Menurut hakim dissenter, pemohon prinsipal tidak bermaksud mengabaikan ketentuan KUHAP dan SEMA No. 1 Tahun 2012. Ketidakhadiran pemohon disebabkan keadaan di luar kesalahan dan kemampuan terpidana. Jadi, ada pertentangan dua kewajiban terpidana: di satu sisi kewajiban menghadiri sidang PK, dan di sisi lain mematuhi keputusan Kepala Rutan. Dalam keadaan demikian, seharusnya pengadilan menjunjung tinggi keadilan dan kemanfaatan tanpa mengabaikan kepastian hukum. Ketidakhadiran pemohon PK bukan kesalahannya sendiri melainkan kebijakan Rutan. Seharusnya, pengadilan tidak merugikan kepentingan hukum terpidana dalam mengajukan permohonan PK ketika terjadi kondisi yang demikian.

Tahun 2018

Mahkamah Agung menerbitkan SEMA No. 3 Tahun 2018 tentang Pemberlakuan Rumusan Hasil Rapat Pleno Kamar Mahkamah Agung Tahun 2018 Sebagai Pedoman Pelaksanaan Tugas Bagi Pengadilan. SEMA ini menyinggung permohonan PK yang diajukan terpidana yang sedang di LAPAS. Ditentukan bahwa PK yang diajukan melalui Kalapas, tanpa kuasa hukum, tidak dapat dibenarkan.

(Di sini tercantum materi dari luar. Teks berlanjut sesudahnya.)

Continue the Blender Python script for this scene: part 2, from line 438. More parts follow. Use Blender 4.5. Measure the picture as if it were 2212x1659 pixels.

Dalam hal permohonan PK diajukan terpidana yang sedang menjalani pidana penjara di luar daerah hukum pengadilan pengaju dan tanpa kuasa hukum diajukan Kalapas/Karutan ke pengadilan pengaju, pengadilan pengaju mendelegasikan ke pengadilan tempat terpidana menjalani hukuman disertai berkas asli lengkap. Pengadilan inilah nanti yang memeriksa permohonan PK.